Expert witnesses are often not needed to establish deficient performance, because the judge is an experienced lawyer and is able to evaluate counsel’s performance without having another lawyer tell him or her how to do it. On the other hand, experts can be useful in showing how counsel’s errors and omissions adversely affected the outcome. For example, where the claim is that the lawyer was ineffective in failing to call an expert witness, an expert should testify at the hearing to all of the favorable evidence that would have come in had counsel used an expert at trial.

  • Calling the Petitioner: strongly discouraged.

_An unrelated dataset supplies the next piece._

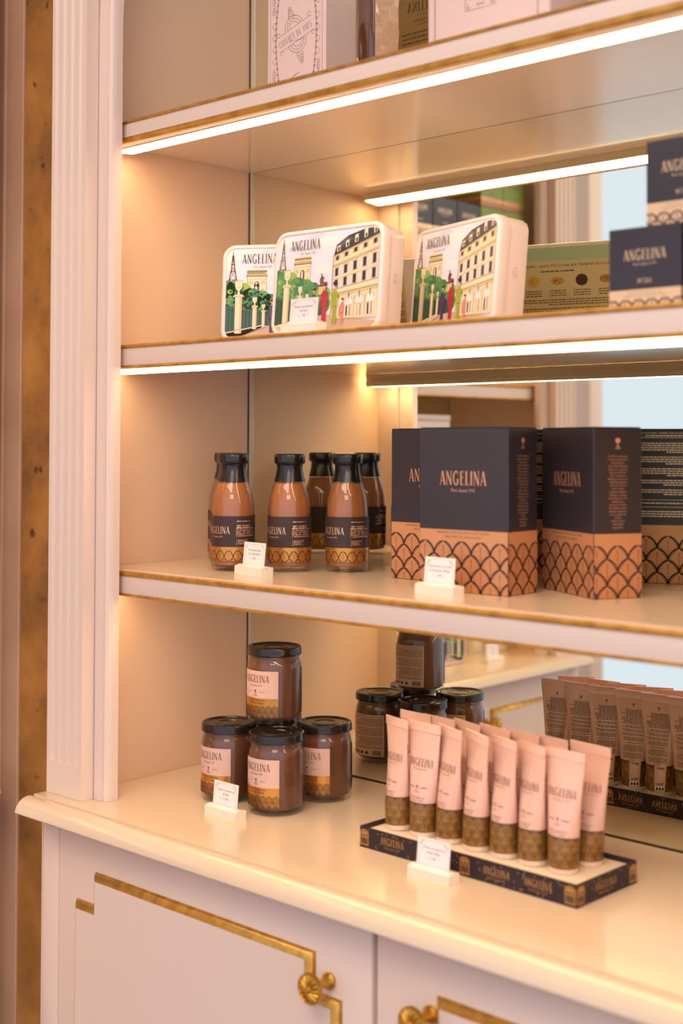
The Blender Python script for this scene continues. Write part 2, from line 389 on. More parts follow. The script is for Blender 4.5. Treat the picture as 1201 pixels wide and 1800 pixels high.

When an evidentiary hearing is held in response to a claim of IAC, the judge will typically have issues that s/he wants to focus on, such as whether counsel’s choices were strategic in nature or whether the evidence was so strong that, even assuming error by trial counsel, it didn’t make any difference in the verdict. It is a rare case in which anything that the Petitioner could say on the witness stand would prove to be favorable on any of these IAC issues. Furthermore, exposing the petitioner to cross-examination by a skilled prosecutor is dangerous at best and at worst can create a side show that diverts attention toward the defendant’s misdeeds and away from what counsel did wrong at the trial. Consequently, in the vast majority of cases, have the defendant present but don’t call him or her as a witness.

 

Cross-Examining Trial Counsel at Evidentiary Hearing

Below are some Hints for conducting an effective cross-examination of trial counsel at the hearing:

  • In hearing preparation, consult sources such as state bar rules, defense attorney guidelines, etc., which set forth the high standards a criminal lawyer must maintain when investigating and defending a criminal case. Get counsel to agree that these high standards were required in the case at hand.
  • Google trial counsel to get an idea of the limitations on counsel’s experience (e.g., limited trial experience in general or specifically with respect to the key issues in the case at hand). Also look for prior instances in which the lawyer may have been publicly rebuked or found by a court found to be ineffective.
  • In the opening phase of the cross-examination, before things get confrontational, have the lawyer talk about the strengths in the defense case. (There must be some, since the lawyer decided to try the case instead of opting for a plea bargain.) Later, when you get to the prejudice issue, you can use these favorable aspects of the case to rebut the AG’s claim that the evidence against the defendant was so overwhelming that counsel’s errors had no effect on the outcome.
  • Make sure you review all of trial counsel’s files and pick out particular items that tend to prove your contentions: for example, the lawyer’s time records or investigation files which will document what the lawyer did or didn’t do while prepping for trial. If you find any smoking guns, mark them in advance, make several copies (one extra for the clerk, judge, opposing counsel, and trial counsel) and confront counsel with them at the hearing.
  • In the common situation where trial counsel is arguing that what went wrong in the case resulted from “tactical” decisions that went awry, focus on the pretrial investigation that was done (and not done) before any of those tactical decisions were made.
  • When it comes time to focus on the facts of the case, don’t ask counsel “why” he did something, as that opens the door to the lawyer to come up with “strategic” reasons the judge can use to negate deficient performance. Rather, focus on specific things the lawyer could have done but did not do before deciding to forego any further investigation that might have helped the defense. For example, if the defense lawyer didn’t call an expert even though the prosecution did, ask the lawyer to discuss all the actions he took to determine that an expert wasn’t needed before deciding not to call any expert.